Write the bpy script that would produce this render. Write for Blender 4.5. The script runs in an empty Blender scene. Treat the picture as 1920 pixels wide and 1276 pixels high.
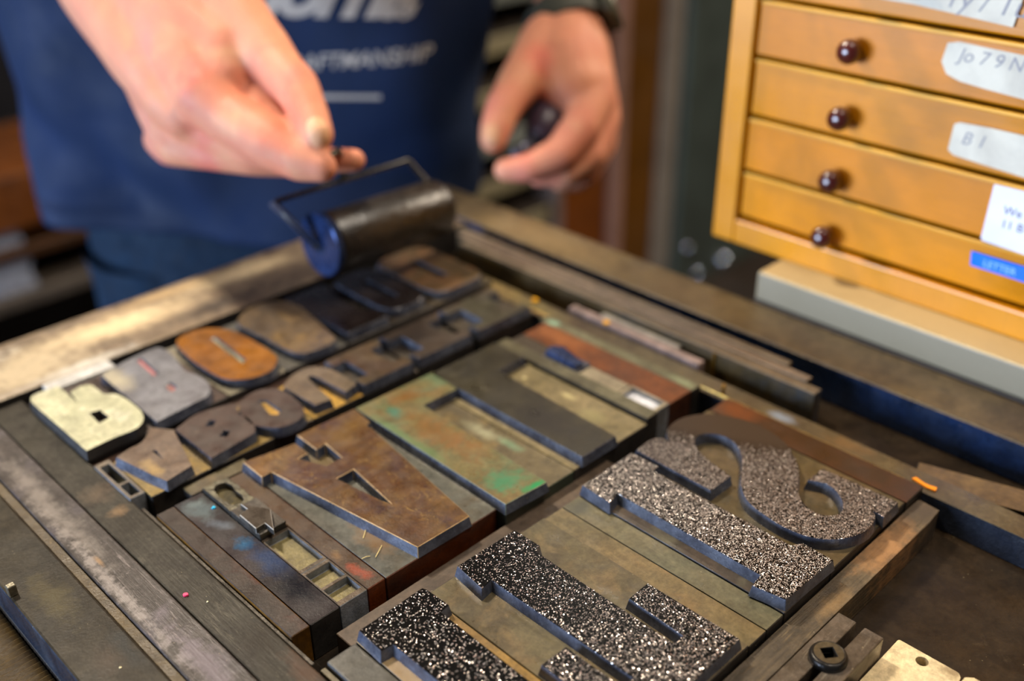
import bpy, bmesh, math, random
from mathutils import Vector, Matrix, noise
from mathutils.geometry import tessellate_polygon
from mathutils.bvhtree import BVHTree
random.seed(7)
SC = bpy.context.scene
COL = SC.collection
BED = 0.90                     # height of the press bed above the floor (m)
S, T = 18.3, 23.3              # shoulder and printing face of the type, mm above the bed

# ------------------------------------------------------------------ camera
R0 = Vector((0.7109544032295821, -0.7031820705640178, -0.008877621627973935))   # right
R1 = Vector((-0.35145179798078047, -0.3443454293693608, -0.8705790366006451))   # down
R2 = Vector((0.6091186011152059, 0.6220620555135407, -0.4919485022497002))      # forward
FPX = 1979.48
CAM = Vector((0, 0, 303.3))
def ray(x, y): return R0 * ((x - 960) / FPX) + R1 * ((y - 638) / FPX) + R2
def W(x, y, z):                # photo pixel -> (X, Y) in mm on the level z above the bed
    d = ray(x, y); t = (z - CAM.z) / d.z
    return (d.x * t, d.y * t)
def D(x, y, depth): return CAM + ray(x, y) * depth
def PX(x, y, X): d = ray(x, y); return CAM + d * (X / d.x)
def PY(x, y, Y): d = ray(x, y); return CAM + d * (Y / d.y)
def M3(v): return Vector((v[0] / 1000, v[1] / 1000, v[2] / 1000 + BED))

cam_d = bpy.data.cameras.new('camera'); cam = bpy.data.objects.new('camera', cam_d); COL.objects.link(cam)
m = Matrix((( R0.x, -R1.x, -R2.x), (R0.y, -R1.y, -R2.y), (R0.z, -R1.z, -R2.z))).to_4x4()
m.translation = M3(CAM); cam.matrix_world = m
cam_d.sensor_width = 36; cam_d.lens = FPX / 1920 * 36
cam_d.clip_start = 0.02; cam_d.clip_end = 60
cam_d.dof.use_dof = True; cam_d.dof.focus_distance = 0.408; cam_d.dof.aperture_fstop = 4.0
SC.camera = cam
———
Problem to work on
Output the lines above in full and exactly as given, omitting any pictures.

Solved exercise
Write the bpy script that would produce this render. Write for Blender 4.5. The script runs in an empty Blender scene. Treat the picture as 1920 pixels wide and 1276 pixels high.
import bpy, bmesh, math, random
from mathutils import Vector, Matrix, noise
from mathutils.geometry import tessellate_polygon
from mathutils.bvhtree import BVHTree
random.seed(7)
SC = bpy.context.scene
COL = SC.collection
BED = 0.90                     # height of the press bed above the floor (m)
S, T = 18.3, 23.3              # shoulder and printing face of the type, mm above the bed

# ------------------------------------------------------------------ camera
R0 = Vector((0.7109544032295821, -0.7031820705640178, -0.008877621627973935))   # right
R1 = Vector((-0.35145179798078047, -0.3443454293693608, -0.8705790366006451))   # down
R2 = Vector((0.6091186011152059, 0.6220620555135407, -0.4919485022497002))      # forward
FPX = 1979.48
CAM = Vector((0, 0, 303.3))
def ray(x, y): return R0 * ((x - 960) / FPX) + R1 * ((y - 638) / FPX) + R2
def W(x, y, z):                # photo pixel -> (X, Y) in mm on the level z above the bed
    d = ray(x, y); t = (z - CAM.z) / d.z
    return (d.x * t, d.y * t)
def D(x, y, depth): return CAM + ray(x, y) * depth
def PX(x, y, X): d = ray(x, y); return CAM + d * (X / d.x)
def PY(x, y, Y): d = ray(x, y); return CAM + d * (Y / d.y)
def M3(v): return Vector((v[0] / 1000, v[1] / 1000, v[2] / 1000 + BED))

cam_d = bpy.data.cameras.new('camera'); cam = bpy.data.objects.new('camera', cam_d); COL.objects.link(cam)
m = Matrix((( R0.x, -R1.x, -R2.x), (R0.y, -R1.y, -R2.y), (R0.z, -R1.z, -R2.z))).to_4x4()
m.translation = M3(CAM); cam.matrix_world = m
cam_d.sensor_width = 36; cam_d.lens = FPX / 1920 * 36
cam_d.clip_start = 0.02; cam_d.clip_end = 60
cam_d.dof.use_dof = True; cam_d.dof.focus_distance = 0.408; cam_d.dof.aperture_fstop = 4.0
SC.camera = cam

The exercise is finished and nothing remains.